Incitec Pivot is about to commission a $25 million new fertiliser distribution facility at Port Adelaide while also upgrading other South Australian operations at Port Lincoln and Wallaroo.
Incitec Pivot Fertilisers (IPF) will treble blending capacity at its Port Lincoln site on the Eyre Peninsula and also have changes at the Wallaroo site ready in time for the coming sowing season.
The upgrades to SA fertiliser operations come as a cloud still hangs over Incitec Pivot’s Brisbane-based Gibson Island nitrogen fertiliser plant because of Australia’s soaring energy costs.
Chairman Paul Brasher told the company’s pre-Christmas annual general meeting the Gibson Island operation was under “serious threat” if the company could not secure an economically viable gas supply when the current gas contract expires later this year.
“To this point no solution has been found,” he said.
“If we are unable to find a solution it is likely the facility will close.”
The new 17,000 square metre Port Adelaide primary distribution centre in Ocean Steamer Road replaces the big fertiliser company’s existing production storage and despatch point which has been operating for more than a century two kilometres away.
An eight month building program finished in November in time for a fit out to start and the entire site to be completed in February.
It will be equipped with state of the art facilities to handle bulk and blended fertilisers as well as capacity to apply liquid coatings like fungicides and trace elements.

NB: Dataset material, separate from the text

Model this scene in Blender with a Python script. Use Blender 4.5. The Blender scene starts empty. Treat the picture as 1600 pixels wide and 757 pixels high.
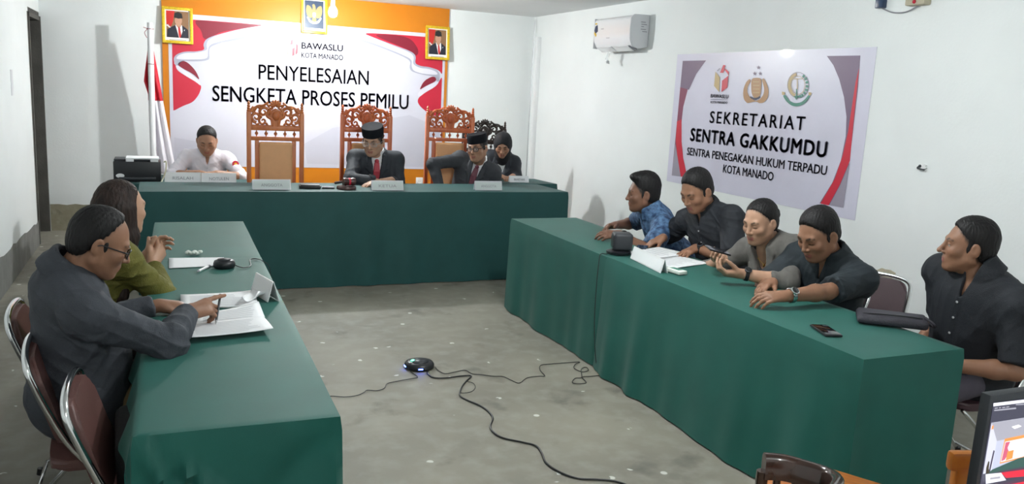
import bpy, bmesh, math, random
import numpy as np
from mathutils import Vector, Matrix
PI = math.pi
random.seed(5)
SC = bpy.context.scene
COL = SC.collection

# ------------------------------------------------------------------ camera
F_PX = 1282.167
yaw, pitch, roll = 0.40856, 0.17967, 0.05338
CAM = Vector((0, 0, 1.626))
fw = Vector((math.sin(yaw)*math.cos(pitch), math.cos(yaw)*math.cos(pitch), -math.sin(pitch)))
rt0 = Vector((math.cos(yaw), -math.sin(yaw), 0)); up0 = rt0.cross(fw)
RT = math.cos(roll)*rt0 + math.sin(roll)*up0
UP = -math.sin(roll)*rt0 + math.cos(roll)*up0
cd = bpy.data.cameras.new('camera'); cam = bpy.data.objects.new('camera', cd); COL.objects.link(cam)
cd.sensor_width = 36; cd.lens = F_PX/1600*36; cd.clip_start = .02
cam.matrix_world = Matrix(((RT.x, UP.x, -fw.x, CAM.x), (RT.y, UP.y, -fw.y, CAM.y), (RT.z, UP.z, -fw.z, CAM.z), (0, 0, 0, 1)))
SC.camera = cam
def ray(px, py): return fw + RT*((px-800)/F_PX) - UP*((py-378.5)/F_PX)
def at(ax, v, px, py):          # a point measured in the photo, on a known plane of the room
    d = ray(px, py); return CAM + d*((v-CAM[ax])/d[ax])

# ------------------------------------------------------------------ world, exposure, lamps
w = bpy.data.worlds.new('world'); SC.world = w; w.use_nodes = True
w.node_tree.nodes['Background'].inputs[0].default_value = (.8, .9, 1, 1)
w.node_tree.nodes['Background'].inputs[1].default_value = .3
SC.view_settings.view_transform = 'Standard'; SC.view_settings.look = 'None'
SC.view_settings.gamma = 1; SC.view_settings.use_curve_mapping = False
SC.view_settings.exposure = 2.68
LAMP1 = Vector((1.51, 8.0, 2.277)); LAMP2 = Vector((1.9, 3.3, 2.30)); FILL_LAMP = Vector((1.3, -.6, 2.30))  # the last one is an unseen fill, added to lift camera-facing surfaces
BULB = (300, 170, 160)     # the bulbs give off their own light

# ------------------------------------------------------------------ materials
MATS = {}
def mat(name, col, rough=.6, metal=0, bump=0, bscale=200, var=0, vscale=8, col2=None, sheen=0, coat=0, spec=.5,
        emit=None, estr=0, vcol=False, stretch=None, alpha=1, trans=0, sss=0, detail=4):
    if name in MATS: return MATS[name]
    m = bpy.data.materials.new(name); m.use_nodes = True; nt = m.node_tree; N = nt.nodes; L = nt.links
    b = N['Principled BSDF']; I = b.inputs
    I['Base Color'].default_value = (*col, 1); I['Roughness'].default_value = rough; I['Metallic'].default_value = metal
    I['Specular IOR Level'].default_value = spec
    I['Sheen Weight'].default_value = sheen; I['Coat Weight'].default_value = coat; I['Alpha'].default_value = alpha
    I['Transmission Weight'].default_value = trans
    if sss: I['Subsurface Weight'].default_value = sss; I['Subsurface Radius'].default_value = (.012, .005, .003)
    if emit: I['Emission Color'].default_value = (*emit, 1); I['Emission Strength'].default_value = estr
    tc = N.new('ShaderNodeTexCoord'); src = tc.outputs['Object']
    if stretch:
        mp = N.new('ShaderNodeMapping'); mp.inputs['Scale'].default_value = stretch; L.new(src, mp.inputs[0]); src = mp.outputs[0]
    out = None
    if vcol:
        a = N.new('ShaderNodeVertexColor'); a.layer_name = 'Col'; out = a.outputs['Color']; L.new(out, I['Base Color'])
    if var or col2:
        n = N.new('ShaderNodeTexNoise'); n.inputs['Scale'].default_value = vscale; n.inputs['Detail'].default_value = detail
        L.new(src, n.inputs['Vector'])
        r = N.new('ShaderNodeMapRange'); r.inputs['From Min'].default_value = .35; r.inputs['From Max'].default_value = .65
        L.new(n.outputs[0], r.inputs['Value'])
        mx = N.new('ShaderNodeMix'); mx.data_type = 'RGBA'; L.new(r.outputs[0], mx.inputs['Factor'])
        c2 = col2 or tuple(c*(1-var) for c in col)
        mx.inputs[6].default_value = (*col, 1); mx.inputs[7].default_value = (*c2, 1)
        if out is not None:
            m2 = N.new('ShaderNodeMix'); m2.data_type = 'RGBA'; m2.blend_type = 'MULTIPLY'; m2.inputs['Factor'].default_value = 1
            L.new(out, m2.inputs[6]); L.new(mx.outputs[2], m2.inputs[7]); L.new(m2.outputs[2], I['Base Color'])
        else: L.new(mx.outputs[2], I['Base Color'])
    if bump:
        n = N.new('ShaderNodeTexNoise'); n.inputs['Scale'].default_value = bscale; n.inputs['Detail'].default_value = 3
        L.new(src, n.inputs['Vector'])
        bp = N.new('ShaderNodeBump'); bp.inputs['Strength'].default_value = bump; bp.inputs['Distance'].default_value = .01
        L.new(n.outputs[0], bp.inputs['Height']); L.new(bp.outputs[0], I['Normal'])
    MATS[name] = m; return m
def srgb(r, g, b):
    f = lambda c: (c/255/12.92) if c/255 <= .04045 else ((c/255+.055)/1.055)**2.4
    return (f(r), f(g), f(b))
G = lambda n: MATS[n]
mat('white_wall', (.81, .84, .84), .75, bump=.08, bscale=60, var=.04, vscale=2)
mat('ceiling_paint', (.74, .76, .76), .85, bump=.06, bscale=40, var=.06, vscale=1.5)
mat('dark_jamb', (.10, .095, .085), .7, bump=.2, bscale=60, var=.3, vscale=5)
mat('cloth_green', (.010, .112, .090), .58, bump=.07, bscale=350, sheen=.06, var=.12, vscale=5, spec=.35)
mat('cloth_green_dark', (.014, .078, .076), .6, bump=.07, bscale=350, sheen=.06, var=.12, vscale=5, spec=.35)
mat('orange_paint', srgb(212, 128, 22), .45, var=.06, vscale=4)
mat('vinyl', (.60, .60, .68), .30, bump=.03, bscale=8, var=.03, vscale=3, coat=.2)
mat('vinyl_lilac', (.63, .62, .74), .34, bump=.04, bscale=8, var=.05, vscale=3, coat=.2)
mat('print_red', srgb(190, 35, 58), .35); mat('print_dark_red', srgb(128, 28, 48), .35); mat('print_crimson', srgb(200, 30, 55), .4)
mat('print_white', (.66, .66, .74), .32); mat('print_shade', (.36, .37, .46), .35); mat('print_ink', (.05, .05, .085), .5)
mat('print_plum', srgb(112, 92, 118), .4); mat('print_grey', srgb(150, 145, 160), .4); mat('print_tan', srgb(190, 165, 115), .4)
mat('print_wine', srgb(128, 52, 82), .4)
mat('print_green', srgb(40, 125, 105), .4); mat('print_gold', srgb(170, 125, 75), .4); mat('print_lilac', (.52, .52, .60), .35)
mat('gilt', (.85, .58, .03), .32, metal=.35, var=.25, vscale=60, spec=.6)
mat('mount_white', (.85, .85, .83), .5); mat('photo_red', srgb(190, 45, 40), .3); mat('photo_brown', srgb(140, 105, 75), .3)
mat('photo_suit', srgb(38, 40, 52), .3); mat('photo_skin', srgb(190, 145, 120), .3); mat('photo_white', (.8, .8, .82), .3)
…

IPF commissioned the first of these liquid applicators at its Oyster Cove facility in Geelong last year, mainly to apply flutriafol fungicide to planting fertilisers such as diammonium and monoammonium phosphate (DAP and MAP) and Granulock SS.

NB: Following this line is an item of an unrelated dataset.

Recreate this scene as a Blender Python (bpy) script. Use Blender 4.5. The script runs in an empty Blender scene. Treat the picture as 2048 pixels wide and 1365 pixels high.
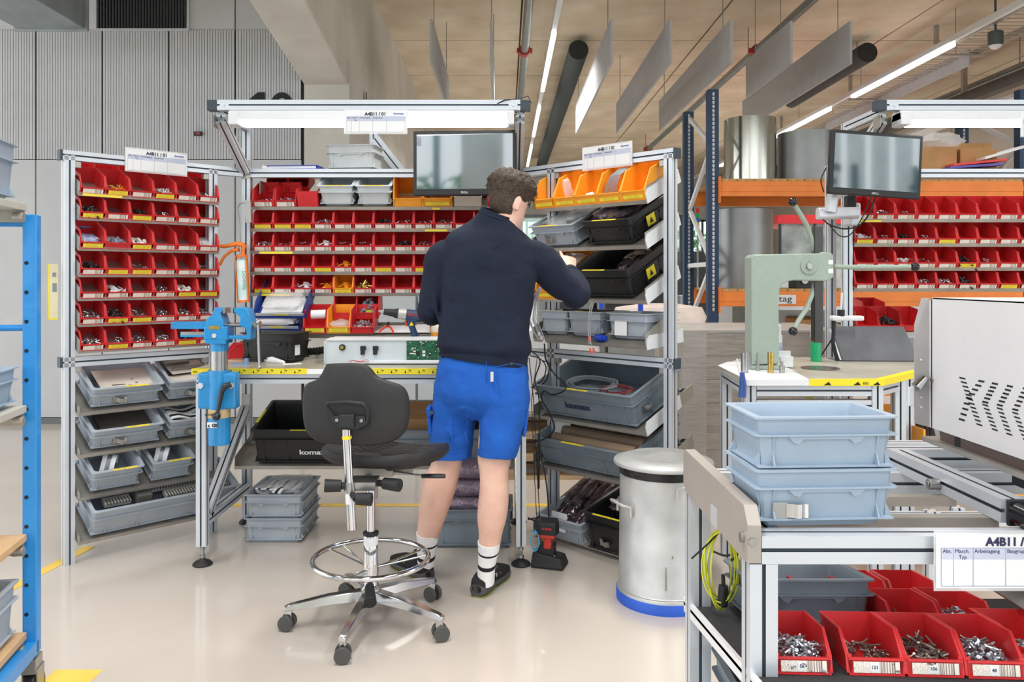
import bpy, bmesh, math, random
from mathutils import Vector as V, Matrix as MX
R = math.radians
random.seed(7)
SC = bpy.context.scene
COL = SC.collection

# ---------------------------------------------------------------- camera
H = 1.32; CX = 1010.0; CY = 558.0; F = 1600.0          # eye height, vanishing point and focal length of the photograph (2048 px frame)
cam_d = bpy.data.cameras.new('camera'); cam = bpy.data.objects.new('camera', cam_d); COL.objects.link(cam)
cam.location = (0, 0, H); cam.rotation_euler = (R(90), 0, 0)
cam_d.sensor_width = 36; cam_d.lens = F / 2048 * 36
cam_d.shift_x = (1024 - CX) / 2048; cam_d.shift_y = -(682.5 - CY) / 2048
cam_d.clip_end = 200; cam_d.clip_start = .05
SC.camera = cam
# ---------------------------------------------------------------- light
w = bpy.data.worlds.new('world'); SC.world = w; w.use_nodes = True
nt = w.node_tree; bg = nt.nodes['Background']
bg.inputs[0].default_value = (.93, .97, 1, 1); bg.inputs[1].default_value = 1.62      # even overcast daylight through the glazed side behind the camera
def area(name, loc, rot, sx, sy, power, col=(1, .97, .93)):
    l = bpy.data.lights.new(name, 'AREA'); l.shape = 'RECTANGLE'; l.size = sx; l.size_y = sy; l.energy = power; l.color = col; l.spread = R(130)
    o = bpy.data.objects.new(name, l); COL.objects.link(o); o.location = loc; o.rotation_euler = rot; return o
for i, (x, y) in enumerate([(-3.4, 1.2), (-.6, 1.2), (2.2, 1.2), (-6.4, 4.2), (.54, 4.6), (5.07, 4.6)]):
    area('added_ceiling_light', (x, y, 4.0), (0, 0, 0), .3, 2.6, 42)  # bare area lights added out of view to brighten the hall, no lamp bodies
for x, z, ss in ((.54, 3.995, ((8.9, 11.4), (12.7, 15.1), (16.4, 19))), (5.07, 3.945, ((9.2, 11.5), (12.6, 14.9), (16.7, 18.7)))):      # under the glowing strips of the two light lines
    for a, b in ss: area('light_strip_light', (x, (a + b) / 2, z), (0, 0, 0), .05, b - a, 70)
SC.view_settings.view_transform = 'Standard'; SC.view_settings.look = 'None'
SC.view_settings.gamma = 1; SC.view_settings.use_curve_mapping = False
SC.view_settings.exposure = 0.58
try:
    SC.cycles.max_bounces = 8; SC.cycles.diffuse_bounces = 4; SC.cycles.glossy_bounces = 4; SC.cycles.transmission_bounces = 6; SC.cycles.transparent_max_bounces = 12
    SC.cycles.use_denoising = True; SC.cycles.sample_clamp_indirect = 6; SC.cycles.caustics_reflective = False; SC.cycles.caustics_refractive = False
except Exception: pass

# ---------------------------------------------------------------- helpers
def at(u, v, y):
    "photo pixel -> world point at depth y"
    return V(((u - CX) * y / F, y, H - (v - CY) * y / F))
def lin(h):
    h = h.lstrip('#'); c = [int(h[i:i + 2], 16) / 255 for i in (0, 2, 4)]
    return tuple(x / 12.92 if x <= .04045 else ((x + .055) / 1.055) ** 2.4 for x in c) + (1,)
MATS = {}
def mat(name, col='#808080', rough=.5, metal=0, var=.06, vs=6, bump=0, bs=80, emit=0, alpha=1, trans=0, stretch=None, coat=0, ior=None, var2=None):
    if name in MATS: return MATS[name]
    m = bpy.data.materials.new(name); m.use_nodes = True; MATS[name] = m
    n = m.node_tree.nodes; L = m.node_tree.links; b = n['Principled BSDF']
    c = lin(col)
    b.inputs['Base Color'].default_value = c; b.inputs['Roughness'].default_value = rough; b.inputs['Metallic'].default_value = metal
    tc = n.new('ShaderNodeTexCoord'); mp = n.new('ShaderNodeMapping'); L.new(tc.outputs['Object'], mp.inputs[0])
    if stretch: mp.inputs['Scale'].default_value = stretch
    if var:
        nz = n.new('ShaderNodeTexNoise'); nz.inputs['Scale'].default_value = vs; nz.inputs['Detail'].default_value = 5
        L.new(mp.outputs[0], nz.inputs['Vector'])
        mx = n.new('ShaderNodeMix'); mx.data_type = 'RGBA'
        c2 = lin(var2) if var2 else tuple(min(1, x * (1 + var * 2.2)) for x in c[:3]) + (1,)
        c1 = c if var2 else tuple(x * (1 - var * 2.2) for x in c[:3]) + (1,)
        mx.inputs[6].default_value = c1; mx.inputs[7].default_value = c2
        rp = n.new('ShaderNodeValToRGB'); rp.color_ramp.elements[0].position = .3; rp.color_ramp.elements[1].position = .7
        L.new(nz.outputs['Fac'], rp.inputs[0]); L.new(rp.outputs[0], mx.inputs[0]); L.new(mx.outputs[2], b.inputs['Base Color'])
    if bump:
        nb = n.new('ShaderNodeTexNoise'); nb.inputs['Scale'].default_value = bs; nb.inputs['Detail'].default_value = 3
        L.new(mp.outputs[0], nb.inputs['Vector'])
        bp = n.new('ShaderNodeBump'); bp.inputs['Strength'].default_value = bump; bp.inputs['Distance'].default_value = .01
        L.new(nb.outputs['Fac'], bp.inputs['Height']); L.new(bp.outputs[0], b.inputs['Normal'])
    if emit:
        b.inputs['Emission Color'].default_value = c; b.inputs['Emission Strength'].default_value = emit
    if alpha < 1: b.inputs['Alpha'].default_value = alpha
    if trans: b.inputs['Transmission Weight'].default_value = trans
    if ior: b.inputs['IOR'].default_value = ior
    if coat: b.inputs['Coat Weight'].default_value = coat
    return m

def label_mat(name, col, ink, barcode=True, scale=1.0):
    "printed strip: faint text rows on the left, bar code on the right (object coordinates of the strip)"
    m = bpy.data.materials.new(name); m.use_nodes = True; MATS[name] = m
    n = m.node_tree.nodes; L = m.node_tree.links; b = n['Principled BSDF']; b.inputs['Roughness'].default_value = .45
    tc = n.new('ShaderNodeTexCoord'); sp = n.new('ShaderNodeSeparateXYZ'); L.new(tc.outputs['Object'], sp.inputs[0])
    def mth(op, a, bb=None, clamp=False):
        k = n.new('ShaderNodeMath'); k.operation = op; k.use_clamp = clamp
        for i, q in enumerate((a, bb)):
            if q is None: continue
            if isinstance(q, (int, float)): k.inputs[i].default_value = q
            else: L.new(q, k.inputs[i])
        return k.outputs[0]
    x = sp.outputs[0]; z = sp.outputs[2]
    def noise1(sx, sz):
        mp = n.new('ShaderNodeMapping'); mp.inputs['Scale'].default_value = (sx, 0, sz); L.new(tc.outputs['Object'], mp.inputs[0])
        nz = n.new('ShaderNodeTexNoise'); nz.inputs['Scale'].default_value = 1; nz.inputs['Detail'].default_value = 0; L.new(mp.outputs[0], nz.inputs['Vector']); return nz.outputs['Fac']
    txt = mth('GREATER_THAN', noise1(500 * scale, 260 * scale), .56)
    if barcode:
        bar = mth('GREATER_THAN', noise1(900 * scale, 0), .5)
        inb = mth('MULTIPLY', mth('GREATER_THAN', x, .006), mth('LESS_THAN', x, .036))
        int_ = mth('LESS_THAN', x, .0)
        fac = mth('ADD', mth('MULTIPLY', bar, inb), mth('MULTIPLY', mth('MULTIPLY', txt, int_), .3))
    else:
        fac = mth('MULTIPLY', mth('MULTIPLY', txt, mth('LESS_THAN', mth('ABSOLUTE', x), .034)), .55)
    mx = n.new('ShaderNodeMix'); mx.data_type = 'RGBA'; mx.inputs[6].default_value = lin(col); mx.inputs[7].default_value = lin(ink)
    L.new(fac, mx.inputs[0]); L.new(mx.outputs[2], b.inputs['Base Color']); return m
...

Similar units at Port Adelaide and Port Lincoln would support the growing demand for fertilisers coated with trace elements, fungicides and enhancing agents.
Multi-function efficiency
The Port Adelaide site provides Incitec Pivot with about 50,000 tonnes of storage space, blending and the dual liquid application system, all under one roof.
This new facility will set new standards of efficiency and streamlined service to our customers, particularly at the peak of the season
- Gerard Buckle, Incitec Pivot
IPF’s southern region vice president, Gerard Buckle, said the new site would ensure better service and faster truck turnaround times for rural distributors, transport operators and farmers picking up their fertiliser requirements.
It would also have distinct environmental advantages, with front end loaders operating only inside the warehouse.
An automated conveyor system above each weighbridge would reduce the risk of spills.
“This new facility will set new standards of efficiency and streamlined service to our customers, particularly at the peak of the season,” Mr Buckle said.
“We appreciate customers picking up fertiliser orders want quality products, loaded safely in the fastest possible time, so they can be back on the road delivering those fertilisers,” he said.
The site has three load-out points and three weighbridges, plus two parking lanes for trucks waiting to be loaded.
Port Lincoln
Meanwhile, at Port Lincoln IPF is installing a new Ranco blending plant as part of a major upgrade.
The five-hopper blending plant should improve load-out times for blends from 70 tonnes an hour to 200t/hour enhancing capacity at the site and reducing turnaround times for Eyre Peninsula customers.
The upgrade includes a new generation applicator for applying trace elements, fungicides and other liquid coatings to a range of fertilisers.
Mr Buckle said the Geelong experience showed the applicator gave far better results and halved the time involved in treating fertilisers.
“Our staff have developed a paddle applicator which sprays and mixes the liquid simultaneously to ensure that every fertiliser granule is coated, giving far better coverage than older systems that spray fungicide over the fertiliser on a belt conveyor,” he said.
In western Queensland the company’s Phosphate Hill fertiliser production site reached 940,000 tonnes last year – within 10 per cent of the mine’s previous year record – despite production being scaled back for maintenance while global DAP prices were depressed.
New managing director, Jeanne Johns, told last month’s AGM she expected the Phosphate Hill plant’s planned “turnaround” upgrade starting in March 2018 and running until late April would be deliverable within six weeks.